Praising Hillary With Faint Damns
Why in the world are the usually politically correct media beating up on Hillary Rodham Clinton these days? For pretending to be what she wasn’t?
I wouldn’t mind their beating on the Clinton gang for its sins, which are many and scarlet. But much of the stuff purports to be outrage that the first lady somehow has sprung a surprise on everybody by bossing her husband and refusing to be the sweet, clinging vine. That’s a surprise?
You have seen the strafing, in magazines and newspapers that will be carrying water on both shoulders for the Democrats and Bill Clinton for the rest of the campaign. It goes like this: Mercy me, this dragon lady screams abuse at him in front of the White House help; she jerks the staff around, gets the travel office people canned, tells him what to do and who knows what else? And she isn’t even accountable, these critics cry, since she wasn’t elected herself.
Well, the heck she wasn’t. Anybody who didn’t know what the buyer was getting in the Bill-Hillary package in 1992 wasn’t paying attention. Way back in the Gennifer Flowers era, when Hillary went on prime time with her “I’m not Tammy Wynette, stand by your man” declaration, every woman and even the densest of us men should have gotten the picture. This was going to be a team effort all the way, with her as quarterback.
Though I normally am slow on the uptake, a single glance at Hillary, with the glint in those big blue eyes and the set of that little chin, told me that this is a lady who isn’t likely to walk five paces behind, eyes downcast, speaking only when spoken to. She is small and sleek, but so is a wolverine. The most perceptive analysis of the Clintons was delivered by Peggy Noonan, who said that if Bill Clinton hadn’t met Hillary, he would be “the most popular law professor in the University of Arkansas Law School” today.

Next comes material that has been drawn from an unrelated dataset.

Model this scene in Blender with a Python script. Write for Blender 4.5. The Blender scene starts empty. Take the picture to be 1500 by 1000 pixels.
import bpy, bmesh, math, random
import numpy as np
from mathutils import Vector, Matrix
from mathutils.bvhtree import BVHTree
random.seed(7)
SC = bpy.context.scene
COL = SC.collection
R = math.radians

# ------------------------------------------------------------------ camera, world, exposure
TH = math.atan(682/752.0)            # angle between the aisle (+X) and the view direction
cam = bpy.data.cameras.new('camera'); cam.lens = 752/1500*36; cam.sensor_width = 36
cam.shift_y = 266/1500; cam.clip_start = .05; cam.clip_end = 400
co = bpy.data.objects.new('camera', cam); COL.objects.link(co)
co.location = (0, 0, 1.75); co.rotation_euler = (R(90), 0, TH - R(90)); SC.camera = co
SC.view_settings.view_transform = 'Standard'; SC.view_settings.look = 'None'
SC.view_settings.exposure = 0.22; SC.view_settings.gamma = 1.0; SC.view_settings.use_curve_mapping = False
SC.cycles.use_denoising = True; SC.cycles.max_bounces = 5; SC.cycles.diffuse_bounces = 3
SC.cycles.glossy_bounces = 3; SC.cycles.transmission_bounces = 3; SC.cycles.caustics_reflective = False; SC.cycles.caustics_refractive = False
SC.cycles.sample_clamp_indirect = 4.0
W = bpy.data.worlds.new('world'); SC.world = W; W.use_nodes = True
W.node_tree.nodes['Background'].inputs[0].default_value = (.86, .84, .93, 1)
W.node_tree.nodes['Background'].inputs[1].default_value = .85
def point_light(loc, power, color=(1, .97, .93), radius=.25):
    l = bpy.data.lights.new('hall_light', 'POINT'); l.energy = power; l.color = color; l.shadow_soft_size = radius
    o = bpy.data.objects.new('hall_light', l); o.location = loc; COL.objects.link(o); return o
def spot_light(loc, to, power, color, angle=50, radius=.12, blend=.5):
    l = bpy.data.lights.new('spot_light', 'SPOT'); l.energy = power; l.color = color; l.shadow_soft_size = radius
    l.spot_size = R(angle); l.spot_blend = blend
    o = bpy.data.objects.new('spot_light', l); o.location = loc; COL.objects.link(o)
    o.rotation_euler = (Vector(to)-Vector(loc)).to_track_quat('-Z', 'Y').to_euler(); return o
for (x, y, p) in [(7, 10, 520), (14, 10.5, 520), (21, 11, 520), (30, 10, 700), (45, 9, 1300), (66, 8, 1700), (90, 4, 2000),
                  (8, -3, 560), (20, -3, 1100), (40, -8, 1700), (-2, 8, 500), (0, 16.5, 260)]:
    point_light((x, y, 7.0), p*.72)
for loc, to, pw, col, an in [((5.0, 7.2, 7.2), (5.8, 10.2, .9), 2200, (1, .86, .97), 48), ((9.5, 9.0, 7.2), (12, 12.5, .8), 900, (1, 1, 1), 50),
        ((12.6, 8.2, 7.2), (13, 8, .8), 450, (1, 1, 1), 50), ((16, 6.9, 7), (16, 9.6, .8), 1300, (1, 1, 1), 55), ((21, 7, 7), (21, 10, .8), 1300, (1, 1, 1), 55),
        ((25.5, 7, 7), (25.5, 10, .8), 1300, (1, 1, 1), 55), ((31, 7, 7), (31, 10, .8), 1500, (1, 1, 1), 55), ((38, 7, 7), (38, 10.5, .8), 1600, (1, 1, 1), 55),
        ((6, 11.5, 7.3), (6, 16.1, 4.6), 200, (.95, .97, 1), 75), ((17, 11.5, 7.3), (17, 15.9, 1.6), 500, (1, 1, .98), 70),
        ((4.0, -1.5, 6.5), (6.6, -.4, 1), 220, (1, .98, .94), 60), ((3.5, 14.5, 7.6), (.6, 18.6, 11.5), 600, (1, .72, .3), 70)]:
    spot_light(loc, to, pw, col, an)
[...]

Whatever horrors we can find in the Clinton administration - and there are many - nobody can say we weren’t informed by word and gesture: Ms. Rodham Clinton was going to be calling most of the shots.
I am not of the Hurray for Hillary Claque. But this yuppie power addict seems to have a set of beliefs, and what she appears to believe this afternoon probably will have some resemblance to what she said she believed this morning. And there is a good chance that her stated core principles today won’t be the exact opposite of what she said they were yesterday. Anybody, liberal or conservative, who claimed that quality for her husband would be laughed off the lot.
Back in the 1992 campaign, she got raked over for her little wisecrack about how dopey voters expected her to “bake cookies” or do something equally traditional. Not this dopey voter, ma’am. Anybody who can make 100 grand on cattle futures with a $1,000 stake, her husband being the newly elected governor, is patently a bottom-line pragmatist, since her helper in this enterprise was a brass hat from the state’s largest corporation.
After the 1992 cookie backlash, she tried to soft-soap the disaffected. (Any good politician knows that a dopey voter’s vote counts just fine.) But her appearance for a photo op in the baking costume didn’t work too well. One smart aleck remarked that “Hillary in an apron is about as convincing as Mike Dukakis in a tank.”
Actually, I have a much easier time picturing Hillary driving a tank than I have seeing either Mike Dukakis or her husband doing that, but you get the point: Tough-gal Hillary hasn’t been hiding behind the drapes all this time.
She first caught the eye of the national press on her graduation day at Wellesley College. In the East Coast college pattern back then, Wellesley invited Sen. Ed Brooke to be the guest of honor and speaker, then followed up his talk with a shin-kicking denunciation of the guest and his nasty establishment. The president of the student body, one Hillary Rodham, closed her fiery speech with a poetic line: “The Hollow Men of anger and bitterness, the bountiful ladies of righteous indignation, all must be left to a bygone age.”
For the present age, that’s a thermonuclear irony: She later found for herself a front man whose plausibility and amiability are works of art but whose basic hollow qualities have been constantly remarked upon by friends and foes, left and right, early and late in his career.
One example is the morgue obituary editorial that an Arkansas daily paper wrote on Bill Clinton in the 1980s. (Newspapers maintain prewritten obits on file for eminences who may die too close to deadline.) The paper, which knew its man well, would have bade farewell to the then-governor under the headline: “The Hollow Man.”
Today, that hollow governor, growing in the role, has become the first inflatable president.
As his own party’s stalwarts frequently have complained, he is ready and willing to be, do or say whatever the targeted voting bloc of that moment wants him to be, do or say. His only focus, as one liberal put it, “is on unfocusability.” Any substance this administration has is undoubtedly due to his wife. She has plenty to answer for on that score.
But whatever else she is, Hillary Rodham Clinton isn’t hollow, and she never has tried to pretend she was. To say so is a foul and, even for politics, unsportsmanlike conduct.